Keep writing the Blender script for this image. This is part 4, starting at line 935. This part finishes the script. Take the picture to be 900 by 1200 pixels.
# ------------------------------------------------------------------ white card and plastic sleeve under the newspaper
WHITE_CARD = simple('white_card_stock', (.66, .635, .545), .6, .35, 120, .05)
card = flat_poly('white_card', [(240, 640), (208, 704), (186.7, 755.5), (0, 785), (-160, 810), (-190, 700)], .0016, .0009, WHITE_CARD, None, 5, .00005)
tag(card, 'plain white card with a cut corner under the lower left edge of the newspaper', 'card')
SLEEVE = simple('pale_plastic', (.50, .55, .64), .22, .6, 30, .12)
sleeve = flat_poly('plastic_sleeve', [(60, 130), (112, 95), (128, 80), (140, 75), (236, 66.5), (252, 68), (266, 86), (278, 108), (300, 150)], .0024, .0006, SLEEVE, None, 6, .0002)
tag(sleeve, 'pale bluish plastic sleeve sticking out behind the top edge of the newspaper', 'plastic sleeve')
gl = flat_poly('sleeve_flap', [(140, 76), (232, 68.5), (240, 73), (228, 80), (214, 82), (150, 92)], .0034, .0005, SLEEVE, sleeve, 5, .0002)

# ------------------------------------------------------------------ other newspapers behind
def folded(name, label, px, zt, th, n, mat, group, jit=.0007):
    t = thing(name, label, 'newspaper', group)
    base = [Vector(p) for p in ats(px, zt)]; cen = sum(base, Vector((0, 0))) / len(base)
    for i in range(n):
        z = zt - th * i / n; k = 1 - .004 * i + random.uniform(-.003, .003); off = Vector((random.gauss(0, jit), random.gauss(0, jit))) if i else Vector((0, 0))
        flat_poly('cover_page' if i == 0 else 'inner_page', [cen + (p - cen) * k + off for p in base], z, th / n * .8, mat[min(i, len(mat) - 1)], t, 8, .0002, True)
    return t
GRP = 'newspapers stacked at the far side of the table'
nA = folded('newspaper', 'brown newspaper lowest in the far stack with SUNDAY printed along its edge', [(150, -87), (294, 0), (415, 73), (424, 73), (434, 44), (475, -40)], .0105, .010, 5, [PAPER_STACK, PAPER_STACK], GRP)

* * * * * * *

> **Given instruction**: Copy the data above exactly. Every line must be included.

> **Output of the exercise**:
Keep writing the Blender script for this image. This is part 4, starting at line 935. This part finishes the script. Take the picture to be 900 by 1200 pixels.
# ------------------------------------------------------------------ white card and plastic sleeve under the newspaper
WHITE_CARD = simple('white_card_stock', (.66, .635, .545), .6, .35, 120, .05)
card = flat_poly('white_card', [(240, 640), (208, 704), (186.7, 755.5), (0, 785), (-160, 810), (-190, 700)], .0016, .0009, WHITE_CARD, None, 5, .00005)
tag(card, 'plain white card with a cut corner under the lower left edge of the newspaper', 'card')
SLEEVE = simple('pale_plastic', (.50, .55, .64), .22, .6, 30, .12)
sleeve = flat_poly('plastic_sleeve', [(60, 130), (112, 95), (128, 80), (140, 75), (236, 66.5), (252, 68), (266, 86), (278, 108), (300, 150)], .0024, .0006, SLEEVE, None, 6, .0002)
tag(sleeve, 'pale bluish plastic sleeve sticking out behind the top edge of the newspaper', 'plastic sleeve')
gl = flat_poly('sleeve_flap', [(140, 76), (232, 68.5), (240, 73), (228, 80), (214, 82), (150, 92)], .0034, .0005, SLEEVE, sleeve, 5, .0002)

# ------------------------------------------------------------------ other newspapers behind
def folded(name, label, px, zt, th, n, mat, group, jit=.0007):
    t = thing(name, label, 'newspaper', group)
    base = [Vector(p) for p in ats(px, zt)]; cen = sum(base, Vector((0, 0))) / len(base)
    for i in range(n):
        z = zt - th * i / n; k = 1 - .004 * i + random.uniform(-.003, .003); off = Vector((random.gauss(0, jit), random.gauss(0, jit))) if i else Vector((0, 0))
        flat_poly('cover_page' if i == 0 else 'inner_page', [cen + (p - cen) * k + off for p in base], z, th / n * .8, mat[min(i, len(mat) - 1)], t, 8, .0002, True)
    return t
GRP = 'newspapers stacked at the far side of the table'
nA = folded('newspaper', 'brown newspaper lowest in the far stack with SUNDAY printed along its edge', [(150, -87), (294, 0), (415, 73), (424, 73), (434, 44), (475, -40)], .0105, .010, 5, [PAPER_STACK, PAPER_STACK], GRP)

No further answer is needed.